The CDC has a whole resource for long-term travelers and expatriates, which is more useful than the title suggests. The general advice from people who’ve been through it: have private interim coverage for at least your first few months. Don’t wait until something goes wrong to figure this out.
Not ideal, otherwise.
The Housing Market Is Its Own Thing
This is the part that catches almost everyone off guard.
Toronto rent is high. That part isn’t a surprise. What is a surprise is the process. Listings move within hours. Landlords routinely ask for credit checks, employment letters, references, and sometimes first and last month’s rent up front. None of which is great if you’ve just landed and don’t yet have a Canadian credit history, a Canadian employer letter, or a Canadian reference.
The workarounds usually involve paying extra months upfront, finding a guarantor, or accepting a slightly worse first place and moving in six months. A lot of people land in a sublet for a few weeks just to give themselves time to look properly. That’s not a bad plan, honestly.
Winter Is Not What You Think It Is

Toronto winter doesn’t actually feel like the postcard version. The postcard version is January at a ski hill in Quebec, all crisp air and bright snow. The Toronto version is more about damp, grey, slush-grey for weeks at a time, interspersed with occasional beautiful blankets of white with intermittent cold snaps that test the limits of whatever coat you brought. Some days, long underwear will be required but not as often as in other cities like Ottawa and Montreal.
The lake does something to it. Wind off Lake Ontario, especially downtown, makes the perceived temperature meaningfully worse than the actual number on your phone. February is the worst month if you are not a fan of winter. Most people get through their first February quietly questioning their decisions, then more or less forget about it by May.

Real winter gear matters. A coat that worked in San Francisco or Atlanta will not work here.
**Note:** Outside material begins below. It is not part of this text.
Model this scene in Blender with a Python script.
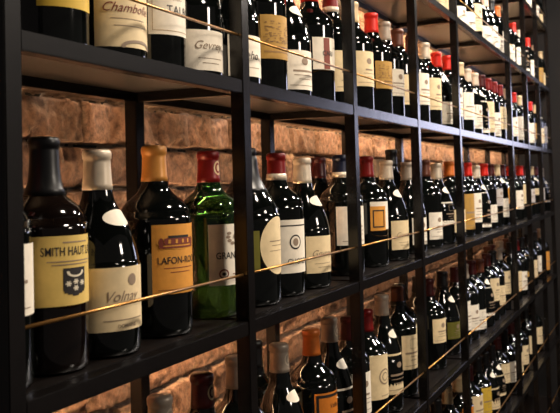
import bpy, bmesh, math, random
import numpy as np
from mathutils import Vector, Matrix, noise

for o in list(bpy.data.objects):
    bpy.data.objects.remove(o)
scene = bpy.context.scene
C = scene.collection
random.seed(7)

# ------------------------------------------------------------------ camera
FX, YAW, PITCH, ROLL, PY = 850.365, 1.1535, .0394, -.0271, 150.66
PD = .6524                                  # camera stands this far in front of the rack
CAM = Vector((0, -PD, 0))
fw = Vector((math.sin(YAW)*math.cos(PITCH), math.cos(YAW)*math.cos(PITCH), math.sin(PITCH)))
rt0 = Vector((math.cos(YAW), -math.sin(YAW), 0)); up0 = rt0.cross(fw)
rt = rt0*math.cos(ROLL) + up0*math.sin(ROLL)
up = -rt0*math.sin(ROLL) + up0*math.cos(ROLL)
cd = bpy.data.cameras.new('camera'); cam = bpy.data.objects.new('camera', cd); C.objects.link(cam)
m = Matrix((rt, up, -fw)).transposed().to_4x4(); m.translation = CAM
cam.matrix_world = m
cd.sensor_width = 36; cd.lens = FX/560*36; cd.shift_y = (PY-206.5)/560
cd.clip_start = .05
cd.dof.use_dof = True; cd.dof.focus_distance = 1.65; cd.dof.aperture_fstop = 13
scene.camera = cam

# ------------------------------------------------------------------ light
w = bpy.data.worlds.new('world'); scene.world = w; w.use_nodes = True
w.node_tree.nodes['Background'].inputs[0].default_value = (.85, .74, .68, 1)
w.node_tree.nodes['Background'].inputs[1].default_value = .075

def area(name, loc, target, sx, sy, energy, col):
    l = bpy.data.lights.new(name, 'AREA'); l.shape = 'RECTANGLE'; l.size = sx; l.size_y = sy
    l.energy = energy; l.color = col
    o = bpy.data.objects.new(name, l); C.objects.link(o); o.location = loc
    o.rotation_euler = (Vector(target)-Vector(loc)).to_track_quat('-Z', 'Y').to_euler()
    return o
area('front_lamp', (1.45, -1.05, 1.55), (1.3, 0, 0), .22, .22, 38, (1, .86, .70))
area('front_lamp', (3.2, -1.05, 1.55), (3.1, 0, 0), .22, .22, 58, (1, .89, .78))
area('front_lamp', (5.0, -1.05, 1.55), (4.8, 0, 0), .22, .22, 64, (1, .90, .80))
area('front_lamp', (1.9, -2.5, .80), (2.0, 0, -.3), .35, .35, 24, (1, .87, .73))  # low fill lamp, added to brighten the capsules below eye level
area('window_light', (6.22, -.80, .40), (1, -.6, .3),   .9, .5, 5, (.80, .82, 1))
scene.view_settings.view_transform = 'Standard'; scene.view_settings.look = 'None'
scene.view_settings.gamma = 1; scene.view_settings.exposure = 0
scene.view_settings.use_curve_mapping = False

# ------------------------------------------------------------------ rack dimensions
H = .41; ZA = .1805; W = .5795; X0 = 1.3095; D = .2169; TB = .0125
WALL = .315
POSTS = [X0 - W] + [X0 + i*W for i in range(4)] + [4.253, 4.824, 5.376, 5.94]
CROSS = POSTS[:5] + [X0 + 4*W] + POSTS[5:]
ROWS = {'top': ZA+2*H, 'up': ZA+H, 'A': ZA, 'B': ZA-H, 'C': ZA-2*H, 'D': ZA-3*H}
def level(n): return ZA + n*H

# ------------------------------------------------------------------ materials
def lin(c):
    return tuple(((v/255)/12.92 if v/255 <= .04045 else ((v/255+.055)/1.055)**2.4) for v in c) + (1,)
MATS = {}
def mat(name, col, rough=.5, metal=0, spec=.5, trans=0, coat=0, noise_amt=0, nscale=40, bump=0, emit=0):
    if name in MATS: return MATS[name]
    m = bpy.data.materials.new(name); m.use_nodes = True; nt = m.node_tree; b = nt.nodes['Principled BSDF']
    c = lin(col)
    b.inputs['Base Color'].default_value = c
    b.inputs['Roughness'].default_value = rough; b.inputs['Metallic'].default_value = metal
    b.inputs['Specular IOR Level'].default_value = spec
    b.inputs['Transmission Weight'].default_value = trans
    b.inputs['Coat Weight'].default_value = coat; b.inputs['Coat Roughness'].default_value = .06
    if emit:
        b.inputs['Emission Color'].default_value = c; b.inputs['Emission Strength'].default_value = emit
    if noise_amt or bump:
        tc = nt.nodes.new('ShaderNodeTexCoord'); n = nt.nodes.new('ShaderNodeTexNoise')
        n.inputs['Scale'].default_value = nscale; n.inputs['Detail'].default_value = 5
        nt.links.new(tc.outputs['Object'], n.inputs['Vector'])
        if noise_amt:
            r = nt.nodes.new('ShaderNodeValToRGB')
            r.color_ramp.elements[0].position = .3; r.color_ramp.elements[1].position = .7
            r.color_ramp.elements[0].color = tuple(v*(1-noise_amt) for v in c[:3]) + (1,)
            r.color_ramp.elements[1].color = tuple(min(1, v*(1+noise_amt*.6)) for v in c[:3]) + (1,)
            nt.links.new(n.outputs['Fac'], r.inputs[0]); nt.links.new(r.outputs[0], b.inputs['Base Color'])
        if bump:
            bp = nt.nodes.new('ShaderNodeBump'); bp.inputs['Strength'].default_value = bump
            bp.inputs['Distance'].default_value = .002
            nt.links.new(n.outputs['Fac'], bp.inputs['Height']); nt.links.new(bp.outputs[0], b.inputs['Normal'])
    MATS[name] = m
    return m
M_steel = mat('blackened_steel', (14, 11, 10), .27, 0, .42, noise_amt=.25, nscale=25, bump=.15)
M_board = mat('dark_stained_board', (19, 14, 12), .34, 0, .5, noise_amt=.4, nscale=14, bump=.1)
M_rod = mat('brass_rod', (190, 140, 80), .3, .9)
M_glass = mat('dark_bottle_glass', (7, 9, 8), .06, 0, .55, noise_amt=.3, nscale=8)
M_glassbrown = mat('brown_bottle_glass', (15, 9, 7), .07, 0, .55, noise_amt=.3, nscale=8)
M_green = mat('green_bottle_glass', (36, 74, 36), .05, 0, .5, trans=.88, noise_amt=.2, nscale=8)
M_ink = mat('black_ink', (24, 18, 16), .6)
M_inkred = mat('brown_red_ink', (120, 50, 34), .6)
M_inkgold = mat('gold_ink', (150, 112, 50), .5)
M_inkgrey = mat('grey_ink', (140, 120, 100), .6)
M_palewhite = mat('white_print', (225, 214, 190), .6)
PAPER = {'white': (232, 222, 204), 'cream': (224, 202, 160), 'pale yellow': (218, 186, 104), 'amber': (214, 148, 62),
         'gold': (176, 136, 66), 'orange': (200, 116, 34), 'yellow': (206, 170, 60), 'grey': (186, 178, 172), 'olive': (104, 100, 36)}
def paper(n): return mat(n.replace(' ', '_')+'_paper', PAPER[n], .62, 0, .3, noise_amt=.1, nscale=60)
CAPS = {'black': (9, 9, 11), 'white': (206, 190, 168), 'gold': (196, 134, 62), 'deep red': (118, 16, 14), 'bright red': (206, 34, 18),
        'grey': (165, 150, 134), 'orange': (206, 110, 40), 'brown': (92, 48, 30), 'dark red': (66, 12, 12), 'cream': (206, 180, 138),
        'blue': (26, 32, 56)}
def foil(n): return mat(n.replace(' ', '_')+'_foil', CAPS[n], .35, .15 if n != 'black' else 0, .5, noise_amt=.15, nscale=50)

# brick wall material: vertex attribute holds each brick's own clay tint
def brick_mat():
    m = bpy.data.materials.new('old_brick'); m.use_nodes = True; nt = m.node_tree; b = nt.nodes['Principled BSDF']
    at = nt.nodes.new('ShaderNodeAttribute'); at.attribute_name = 'clay'
    tc = nt.nodes.new('ShaderNodeTexCoord'); n = nt.nodes.new('ShaderNodeTexNoise')
    n.inputs['Scale'].default_value = 55; n.inputs['Detail'].default_value = 7; n.inputs['Roughness'].default_value = .7
    nt.links.new(tc.outputs['Object'], n.inputs['Vector'])
    r = nt.nodes.new('ShaderNodeValToRGB')
    r.color_ramp.elements[0].position = .35; r.color_ramp.elements[0].color = (.30, .27, .27, 1)
    r.color_ramp.elements[1].position = .62; r.color_ramp.elements[1].color = (1.15, 1.1, 1.05, 1)
    nt.links.new(n.outputs['Fac'], r.inputs[0])
    mx = nt.nodes.new('ShaderNodeMix'); mx.data_type = 'RGBA'; mx.blend_type = 'MULTIPLY'; mx.inputs[0].default_value = 1
    nt.links.new(at.outputs['Color'], mx.inputs[6]); nt.links.new(r.outputs[0], mx.inputs[7])
    nt.links.new(mx.outputs[2], b.inputs['Base Color'])
    bp = nt.nodes.new('ShaderNodeBump'); bp.inputs['Strength'].default_value = .9; bp.inputs['Distance'].default_value = .004
    nt.links.new(n.outputs['Fac'], bp.inputs['Height']); nt.links.new(bp.outputs[0], b.inputs['Normal'])
    b.inputs['Roughness'].default_value = .75; b.inputs['Specular IOR Level'].default_value = .35
    return m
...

Boots that resist road salt aren’t optional. Spend the money once.
Neighbourhood Beats Apartment

This one is short on purpose because it just needs saying.
Toronto is extremely neighborhood-driven, more than people expect. The character of life in Leslieville is genuinely different from that of Liberty Village, which is different again from that of the Annex or Roncesvalles. A lot of newcomers sign a lease in whichever apartment had availability, then spend months wondering why they don’t feel settled.
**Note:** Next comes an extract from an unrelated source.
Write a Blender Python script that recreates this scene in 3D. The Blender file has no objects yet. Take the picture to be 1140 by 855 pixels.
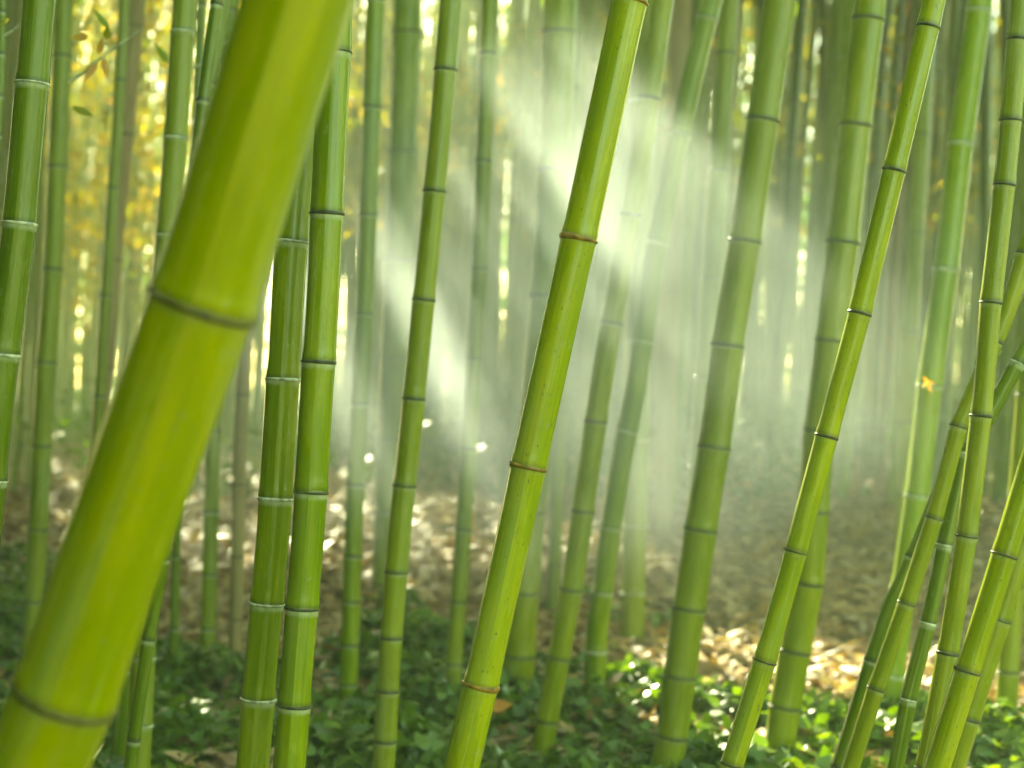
import bpy, math, random
import numpy as np
from mathutils import Vector
random.seed(7); rng = np.random.default_rng(7)
R = math.radians
scene = bpy.context.scene
COL = scene.collection

# ------------------------------------------------------------------ camera maths
F = 1808.0; CX, CY = 570.0, 427.5; CAMH = 1.2
SLOPE, FLAT = 0.05, 9.0
def gz(y):
    y = np.asarray(y, float)
    return np.where(y < -2, -0.1, np.where(y < FLAT, SLOPE*y, SLOPE*FLAT))
def bump(x, y):
    return 0.02*np.sin(x*2.3+1.1*y)*np.cos(y*1.7-x) + 0.012*np.sin(5.1*x+2)*np.sin(4.3*y)
def W(px, py, d):
    return Vector(((px-CX)/F*d, d, CAMH-(py-CY)/F*d))
def base_depth(py):
    return CAMH/((py-CY)/F+SLOPE)
SUN_AZ, SUN_EL = -17.0, 29.0
SUN = Vector((math.sin(R(SUN_AZ))*math.cos(R(SUN_EL)), math.cos(R(SUN_AZ))*math.cos(R(SUN_EL)), math.sin(R(SUN_EL))))

# gaps in the leaf roof: rays through these points reach the sun (point, radius)
GAPS = []
def gap(px, py, d, r): GAPS.append((W(px, py, d), r))
for ang_, r_g, deps in ((43.8, .05, (4.9,)), (47.3, .045, (4.7,)), (50.9, .07, (4.6,)), (54.3, .045, (4.9,)), (57.6, .05, (4.7,)), (60.6, .042, (5.1,)), (63.7, .062, (4.9, 5.5)), (66.8, .032, (4.7,)), (70, .06, (4.8, 5.5)), (74, .05, (4.6,)), (80, .065, (5.1,))):
    for d_g in deps:
        gap(20+940*math.cos(R(ang_)), -565+940*math.sin(R(ang_)), d_g, r_g)
# sun flecks on stems and ground
for g in ((1000, 600, 4.6, .34), (1020, 470, 4.6, .26), 
          (957, 349, 2.6, .07), (905, 540, 2.6, .06), (1000, 180, 2.6, .05), (1118, 600, 2.35, .06), (1092, 690, 2.35, .05), (1103, 310, 2.6, .07), (1088, 520, 2.6, .06), (1040, 577, 2.85, .06),
          (22, 240, 2.5, .06), (104, 80, 3.6, .10), (300, 640, 2.5, .05), (655, 430, 4.3, .0),
          (812, 390, 3.9, .03), (925, 825, 4.3, .42), (1010, 800, 4.5, .6), (1110, 815, 4.5, .40),
          (560, 845, 4.3, .04), (470, 815, 4.4, .04), (985, 560, 2.6, .05)):
    gap(*g)
_r = random.Random(5)
for i in range(26):                       # small flecks of sun scattered over the ground
    qx = _r.uniform(-20, 1180); qy = _r.uniform(545, 840); qd = min(9., CAMH/((qy-CY)/F+SLOPE))
    if 330 < qx < 700 and qy < 700 or 330 < qx < 900 and qy > 700: continue
    gap(qx, qy, qd-.02, _r.uniform(.02, .06))
def in_gap(P):
    """P (n,3) -> bool mask: lies on a line from a gap point to the sun"""
    m = np.zeros(len(P), bool); s = np.array(SUN)
    for q, r in GAPS:
        v = P-np.array(q); t = v@s
        d2 = (v*v).sum(1)-t*t
        m |= (t > 0) & (d2 < (r+.012)**2)
    return m

# ------------------------------------------------------------------ helpers
def mesh_np(name, V, Fq, mat, attrs=None, uv=None, smooth=False):
    me = bpy.data.meshes.new(name)
    V = np.asarray(V, np.float32); Fq = np.asarray(Fq, np.int32)
    n, k = Fq.shape
    me.vertices.add(len(V)); me.vertices.foreach_set('co', V.ravel())
    me.loops.add(n*k); me.loops.foreach_set('vertex_index', Fq.ravel())
    me.polygons.add(n); me.polygons.foreach_set('loop_start', np.arange(0, n*k, k, dtype=np.int32))
    me.polygons.foreach_set('loop_total', np.full(n, k, np.int32))
    me.polygons.foreach_set('use_smooth', np.full(n, smooth, bool))
    me.update(calc_edges=True)
    for a, vals in (attrs or {}).items():
        at = me.attributes.new(a, 'FLOAT', 'POINT'); at.data.foreach_set('value', np.asarray(vals, np.float32))
    if uv is not None:
        l = me.uv_layers.new(name='UVMap'); l.data.foreach_set('uv', np.asarray(uv, np.float32)[Fq.ravel()].ravel())
    me.materials.append(mat)
    return me
def link(name, me, parent=None, **p):
    o = bpy.data.objects.new(name, me); COL.objects.link(o)
    if parent is not None: o.parent = parent
    for k, v in p.items(): o[k] = v
    return o

def newmat(name):
    m = bpy.data.materials.new(name); m.use_nodes = True
    nt = m.node_tree; nt.nodes.clear()
    out = nt.nodes.new('ShaderNodeOutputMaterial')
    return m, nt, out
def N(nt, t, **kw):
    n = nt.nodes.new(t)
    for k, v in kw.items(): setattr(n, k, v)
    return n
def ramp(nt, fac, stops):
    r = N(nt, 'ShaderNodeValToRGB'); el = r.color_ramp.elements
    while len(el) < len(stops): el.new(.5)
    for e, (p, c) in zip(el, stops):
        e.position = p; e.color = (*c, 1) if len(c) == 3 else c
    nt.links.new(fac, r.inputs[0]); return r
def mixc(nt, fac, a, b):
    m = N(nt, 'ShaderNodeMix', data_type='RGBA')
    for s, v in ((m.inputs[0], fac), (m.inputs[6], a), (m.inputs[7], b)):
        if isinstance(v, bpy.types.NodeSocket): nt.links.new(v, s)
        elif isinstance(v, (int, float)): s.default_value = v
        else: s.default_value = (*v, 1)
    return m.outputs[2]
def maprange(nt, v, a, b, c=0., d=1.):
    m = N(nt, 'ShaderNodeMapRange'); m.clamp = True; m.interpolation_type = 'SMOOTHSTEP'
    nt.links.new(v, m.inputs[0])
    for i, x in zip((1, 2, 3, 4), (a, b, c, d)): m.inputs[i].default_value = x
    return m.outputs[0]
def math_(nt, op, a, b=None):
    m = N(nt, 'ShaderNodeMath', operation=op)
    for s, v in zip(m.inputs, (a, b)):
        if v is None: continue
        if isinstance(v, bpy.types.NodeSocket): nt.links.new(v, s)
        else: s.default_value = v
    return m.outputs[0]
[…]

The fix is mostly just spending time walking around. Eating at places. Getting a feel for blocks. Toronto Times has a solid roundup of restaurants in Leslieville, which doubles as a useful sense of what one specific neighborhood actually feels like. The same principle applies wherever you end up. The apartment fades into the background, and the neighborhood does most of the work of making a place feel like home.
Taxes Get Complicated, Especially the First Year
Briefly, because nobody enjoys this part.
Becoming an Ontario tax resident has implications most people don’t appreciate until they file their taxes. The CRA has newcomer-specific forms. If you’re American, the IRS still wants to hear from you regardless of where you live. There’s a “date of residency” that matters more than it feels like it should. Find a cross-border accountant before you need one, not after.
A lot of people learn this in year two. Maybe don’t.
Anyway. Toronto is, on balance, a pretty rewarding place to land. People who move here mostly stay, and most of the rough edges sand down over the first year or two. It’s more than the gap between the brochure version and the actual experience is wider than the brochure lets on, and the interesting parts of the city live somewhere inside that gap.
Worth knowing before you get here. Or after, honestly. Either way.